Notes from A Guide For the Young Economist (2)

This is a continuation of my previous post on this book.

First, a few tips on cleaning up your text.

1. Delete the redundant information or excessive use of clauses to make yourself across at the least cost of words. Instead of writing “the technology of the firms in the economy is convex”, trim it to “technology is convex” because it is obvious that the firms are the adopters of technology and they exist in the economy (p80 in the book).

2. Do not be obsessed with the word “assume” (or “is/are assumed”). It’s better to state “assumptions” once and list all of them. But when you want to emphasize some aspects of your model that are different from the existing literature, you may start a separate sentence of paragraph highlighting these.

3. Stick with plain words if you can deliver your message. Instead of writing “the set of Nash Equilibrium is nonempty”, write “Nash Equilibrium exists”. The latter expression gets rid of the nerdy feel in the text and makes your writing more accessible.

Then, Thomson talks about how to present a model effectively. I have found the following most useful.

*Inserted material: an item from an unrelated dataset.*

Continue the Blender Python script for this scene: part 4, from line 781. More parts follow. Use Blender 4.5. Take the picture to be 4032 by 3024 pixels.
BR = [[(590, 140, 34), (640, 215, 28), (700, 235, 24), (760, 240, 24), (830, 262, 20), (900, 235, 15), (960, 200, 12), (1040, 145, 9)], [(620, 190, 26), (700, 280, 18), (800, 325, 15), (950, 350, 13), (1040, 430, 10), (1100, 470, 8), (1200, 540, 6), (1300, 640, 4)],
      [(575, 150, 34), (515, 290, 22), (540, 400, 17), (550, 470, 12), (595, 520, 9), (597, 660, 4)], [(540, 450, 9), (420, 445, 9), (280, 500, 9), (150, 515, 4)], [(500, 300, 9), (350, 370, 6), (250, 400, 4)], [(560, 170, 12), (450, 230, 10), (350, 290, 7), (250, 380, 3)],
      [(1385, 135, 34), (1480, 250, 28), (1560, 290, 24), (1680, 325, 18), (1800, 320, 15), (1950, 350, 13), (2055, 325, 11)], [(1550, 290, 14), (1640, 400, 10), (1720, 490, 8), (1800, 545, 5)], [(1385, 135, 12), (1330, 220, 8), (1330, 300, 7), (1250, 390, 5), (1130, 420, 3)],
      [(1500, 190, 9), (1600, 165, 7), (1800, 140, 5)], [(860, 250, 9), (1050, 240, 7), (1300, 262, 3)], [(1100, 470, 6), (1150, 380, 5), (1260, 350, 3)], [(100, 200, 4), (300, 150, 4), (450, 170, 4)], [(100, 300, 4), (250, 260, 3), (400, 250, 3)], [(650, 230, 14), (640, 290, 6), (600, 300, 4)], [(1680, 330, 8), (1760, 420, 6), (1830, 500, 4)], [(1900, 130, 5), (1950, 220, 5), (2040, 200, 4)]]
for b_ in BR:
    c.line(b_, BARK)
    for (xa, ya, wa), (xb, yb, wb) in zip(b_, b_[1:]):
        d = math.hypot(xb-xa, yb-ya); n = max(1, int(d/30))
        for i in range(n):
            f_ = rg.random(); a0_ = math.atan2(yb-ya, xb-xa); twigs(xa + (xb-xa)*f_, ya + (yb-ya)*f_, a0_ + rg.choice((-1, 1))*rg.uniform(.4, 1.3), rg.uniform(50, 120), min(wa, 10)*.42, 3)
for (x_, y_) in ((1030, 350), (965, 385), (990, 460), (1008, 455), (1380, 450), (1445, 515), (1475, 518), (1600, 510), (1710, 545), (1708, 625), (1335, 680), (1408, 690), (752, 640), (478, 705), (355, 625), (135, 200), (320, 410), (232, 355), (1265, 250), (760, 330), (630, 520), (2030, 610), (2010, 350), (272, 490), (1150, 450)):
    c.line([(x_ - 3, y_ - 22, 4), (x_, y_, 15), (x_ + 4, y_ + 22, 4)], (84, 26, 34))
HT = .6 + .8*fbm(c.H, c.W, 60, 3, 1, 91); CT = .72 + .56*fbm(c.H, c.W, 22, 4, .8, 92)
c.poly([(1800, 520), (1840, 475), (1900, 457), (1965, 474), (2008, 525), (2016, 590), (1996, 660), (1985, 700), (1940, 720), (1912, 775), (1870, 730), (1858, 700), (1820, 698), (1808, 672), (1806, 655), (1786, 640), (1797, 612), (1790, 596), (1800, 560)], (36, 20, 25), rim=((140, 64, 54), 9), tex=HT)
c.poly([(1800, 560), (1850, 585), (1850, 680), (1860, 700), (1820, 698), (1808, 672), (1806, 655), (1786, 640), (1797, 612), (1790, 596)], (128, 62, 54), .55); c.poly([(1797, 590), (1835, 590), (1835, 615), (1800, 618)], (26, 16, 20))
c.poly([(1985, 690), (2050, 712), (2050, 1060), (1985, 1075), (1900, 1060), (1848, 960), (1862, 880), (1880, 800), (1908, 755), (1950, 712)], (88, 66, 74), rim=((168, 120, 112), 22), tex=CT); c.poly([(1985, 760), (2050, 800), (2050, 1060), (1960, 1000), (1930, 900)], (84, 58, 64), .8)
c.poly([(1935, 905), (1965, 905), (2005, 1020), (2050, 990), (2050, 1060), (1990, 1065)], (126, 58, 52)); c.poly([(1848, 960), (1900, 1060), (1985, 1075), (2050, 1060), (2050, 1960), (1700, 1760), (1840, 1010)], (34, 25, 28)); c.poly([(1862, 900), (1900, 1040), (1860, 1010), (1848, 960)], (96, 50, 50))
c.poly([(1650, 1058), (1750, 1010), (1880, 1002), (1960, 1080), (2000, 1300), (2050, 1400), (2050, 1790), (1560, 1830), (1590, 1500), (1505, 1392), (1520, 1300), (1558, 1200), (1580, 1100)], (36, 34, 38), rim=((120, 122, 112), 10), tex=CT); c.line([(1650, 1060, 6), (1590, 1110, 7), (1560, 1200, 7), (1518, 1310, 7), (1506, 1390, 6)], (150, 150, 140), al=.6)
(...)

1. When you are introducing your model, go from the infrastructure to the superstructure. For example, when describing a multi-stage game, introduce and describe each of the players separately before bringing them together. Follow the logical steps of defining actors -> relationship -> concepts based on actors and relationship.

2. A good yet under appreciated (in my opinion) way to prevent ambiguity is to avoid using multiple clauses. This is especially true for non-native speakers. Adding clauses will dramatically increase your chance of making grammatical errors. Moreover, badly placed and imbalanced clauses will disorient the reader.

3. When stating a difficult definition, assist the reader by giving an informal and intuitive explanation preceding the formal explanation.

4. Use one enumeration for each object category. Combining different categories into a single list saves your time at the cost of your reader.

5. When specifying your assumptions, make sure there is at least one example satisfying them. If you cannot think of an example, then your assumptions are likely to be practically useless even though they are mathematically meaningful.